What really defines the Benjolin, beyond all this cross-mod fun, is Hordijk’s famous rungler circuit. It starts with an 8-step shift register that accepts a serial pulse from oscillator A, which is treated as an XOR signal that is clocked by the pulse output of oscillator B: When oscillator A’s value is low and oscillator B’s signal is high, data in the shift register moves to the next stage.

The shift-register’s output goes through a 3-bit D/A converter, and the chaotic results are fed back into the modulation inputs of the oscillators and the filter; the Run A, Run B, and Run F knobs control the amount of rungler at each modulation input, respectively. Discrete outputs are provided for the rungler and XOR signals, which can be used elsewhere as audio sources, clocks, or CVs.

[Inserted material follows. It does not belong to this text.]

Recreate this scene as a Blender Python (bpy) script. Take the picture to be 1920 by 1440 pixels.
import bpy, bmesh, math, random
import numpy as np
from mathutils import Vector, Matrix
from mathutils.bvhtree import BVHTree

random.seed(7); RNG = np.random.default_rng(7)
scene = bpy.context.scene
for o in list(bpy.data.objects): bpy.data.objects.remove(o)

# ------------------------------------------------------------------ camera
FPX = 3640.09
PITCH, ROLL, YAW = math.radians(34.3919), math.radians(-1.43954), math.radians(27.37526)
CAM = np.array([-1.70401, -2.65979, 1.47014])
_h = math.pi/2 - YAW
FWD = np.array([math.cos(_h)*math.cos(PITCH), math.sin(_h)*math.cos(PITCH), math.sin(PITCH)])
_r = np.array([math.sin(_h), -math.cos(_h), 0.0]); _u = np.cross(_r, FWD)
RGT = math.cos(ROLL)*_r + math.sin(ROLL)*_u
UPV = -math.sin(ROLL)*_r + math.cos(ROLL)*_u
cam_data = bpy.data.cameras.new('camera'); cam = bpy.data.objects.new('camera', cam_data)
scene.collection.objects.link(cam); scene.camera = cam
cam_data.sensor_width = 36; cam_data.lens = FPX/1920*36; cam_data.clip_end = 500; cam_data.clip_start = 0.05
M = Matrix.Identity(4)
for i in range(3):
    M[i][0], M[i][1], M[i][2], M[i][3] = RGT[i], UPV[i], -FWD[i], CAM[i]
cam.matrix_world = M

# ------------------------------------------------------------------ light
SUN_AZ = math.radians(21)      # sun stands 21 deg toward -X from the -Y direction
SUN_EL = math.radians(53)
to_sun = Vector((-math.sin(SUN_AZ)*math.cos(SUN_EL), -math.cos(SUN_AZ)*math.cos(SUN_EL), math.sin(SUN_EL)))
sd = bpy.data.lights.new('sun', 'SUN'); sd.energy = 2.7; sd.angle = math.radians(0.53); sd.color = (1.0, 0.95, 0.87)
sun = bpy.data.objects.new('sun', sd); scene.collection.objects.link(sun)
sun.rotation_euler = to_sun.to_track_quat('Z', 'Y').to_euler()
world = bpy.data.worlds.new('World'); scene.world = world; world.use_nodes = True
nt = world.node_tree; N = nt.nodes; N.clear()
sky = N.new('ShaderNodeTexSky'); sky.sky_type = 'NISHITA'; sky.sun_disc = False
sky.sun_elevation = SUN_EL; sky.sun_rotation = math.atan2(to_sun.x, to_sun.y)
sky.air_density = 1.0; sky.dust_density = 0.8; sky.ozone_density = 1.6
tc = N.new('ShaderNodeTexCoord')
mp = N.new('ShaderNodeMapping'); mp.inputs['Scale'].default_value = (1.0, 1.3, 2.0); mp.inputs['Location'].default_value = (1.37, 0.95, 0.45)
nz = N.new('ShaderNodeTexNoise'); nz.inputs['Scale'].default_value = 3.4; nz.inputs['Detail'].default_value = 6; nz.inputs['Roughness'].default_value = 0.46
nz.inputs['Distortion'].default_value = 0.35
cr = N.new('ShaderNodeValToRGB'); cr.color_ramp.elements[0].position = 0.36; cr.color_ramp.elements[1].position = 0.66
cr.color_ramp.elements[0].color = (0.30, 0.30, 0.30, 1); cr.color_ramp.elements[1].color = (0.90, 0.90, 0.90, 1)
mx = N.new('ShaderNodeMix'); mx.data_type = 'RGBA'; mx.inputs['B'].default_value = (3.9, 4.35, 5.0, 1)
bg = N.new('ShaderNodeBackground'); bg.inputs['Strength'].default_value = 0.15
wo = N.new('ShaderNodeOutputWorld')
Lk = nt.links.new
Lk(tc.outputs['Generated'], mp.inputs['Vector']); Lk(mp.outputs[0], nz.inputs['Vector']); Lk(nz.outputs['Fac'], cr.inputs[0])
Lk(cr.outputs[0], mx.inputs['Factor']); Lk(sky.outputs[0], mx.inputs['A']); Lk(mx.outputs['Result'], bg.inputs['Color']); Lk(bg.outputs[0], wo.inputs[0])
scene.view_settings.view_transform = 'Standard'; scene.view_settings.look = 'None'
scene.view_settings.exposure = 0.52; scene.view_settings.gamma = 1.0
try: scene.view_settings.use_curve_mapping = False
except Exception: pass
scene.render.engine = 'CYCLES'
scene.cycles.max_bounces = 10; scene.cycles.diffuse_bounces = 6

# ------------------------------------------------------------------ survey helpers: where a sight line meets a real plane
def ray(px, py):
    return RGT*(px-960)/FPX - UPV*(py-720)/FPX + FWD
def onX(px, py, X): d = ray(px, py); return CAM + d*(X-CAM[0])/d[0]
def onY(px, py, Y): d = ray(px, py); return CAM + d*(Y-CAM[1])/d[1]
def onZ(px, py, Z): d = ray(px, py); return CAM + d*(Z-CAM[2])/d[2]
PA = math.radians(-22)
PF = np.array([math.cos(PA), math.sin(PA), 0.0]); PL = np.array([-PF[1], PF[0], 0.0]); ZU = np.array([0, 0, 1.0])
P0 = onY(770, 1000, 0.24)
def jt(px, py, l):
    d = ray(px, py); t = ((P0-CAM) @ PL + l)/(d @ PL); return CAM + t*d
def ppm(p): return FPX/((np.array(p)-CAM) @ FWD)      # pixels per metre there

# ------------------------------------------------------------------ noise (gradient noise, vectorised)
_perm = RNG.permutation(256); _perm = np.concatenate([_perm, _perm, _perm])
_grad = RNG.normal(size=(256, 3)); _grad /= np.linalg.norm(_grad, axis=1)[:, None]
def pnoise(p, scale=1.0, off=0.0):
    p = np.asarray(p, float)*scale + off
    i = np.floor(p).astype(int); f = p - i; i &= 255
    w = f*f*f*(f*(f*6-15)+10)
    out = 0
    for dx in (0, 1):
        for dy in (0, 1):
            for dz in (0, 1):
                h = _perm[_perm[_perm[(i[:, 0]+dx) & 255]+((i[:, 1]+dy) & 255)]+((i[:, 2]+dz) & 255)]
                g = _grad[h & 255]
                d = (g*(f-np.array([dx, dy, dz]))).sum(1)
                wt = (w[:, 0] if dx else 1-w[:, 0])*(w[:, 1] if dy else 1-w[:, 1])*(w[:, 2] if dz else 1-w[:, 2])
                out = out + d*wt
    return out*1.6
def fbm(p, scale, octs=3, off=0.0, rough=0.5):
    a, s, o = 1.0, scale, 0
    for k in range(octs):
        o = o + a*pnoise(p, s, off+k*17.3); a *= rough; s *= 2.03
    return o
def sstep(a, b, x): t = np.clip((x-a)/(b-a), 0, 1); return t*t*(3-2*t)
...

The rungler provides far more exciting and musical material than other entropy-generating modules because of the way Hordijk has integrated it into the Benjolin’s design. The slightest turn of a Run knob can send the module into an entirely new soundscape, with the rate of change happening glacially or at audio rates.

The Benjolin includes a very handy looping function that recirculates data in the shift register at a rate set by oscillator B. Looping also changes the waveshapes coming from the rungler and XOR outputs. A signal of 0.7V or greater at the loop CV input will begin the patterning. The associated toggle switch engages a bipolar-offset control that can be used on its own to create loops or to alter the bias of an incoming voltage. Lee suggests plugging a piezo into this jack, perhaps from an external percussion controller, to grab rungler patterns—very hip.

Source of Certainty It is important to note that, despite its chaotic capabilities, the Benjolin can also be used in more linear ways. For example, it’s great for creating drones, beats, and melodic patterns, as well as serving as a clock source, all with very predictable results.

Consequently, the Benjolin can supplement any modular system, thanks to its wide range of abilities. Yet, it’s very powerful on its own and capable of everything from glorpy burbling and slowly evolving textures to face ripping noise.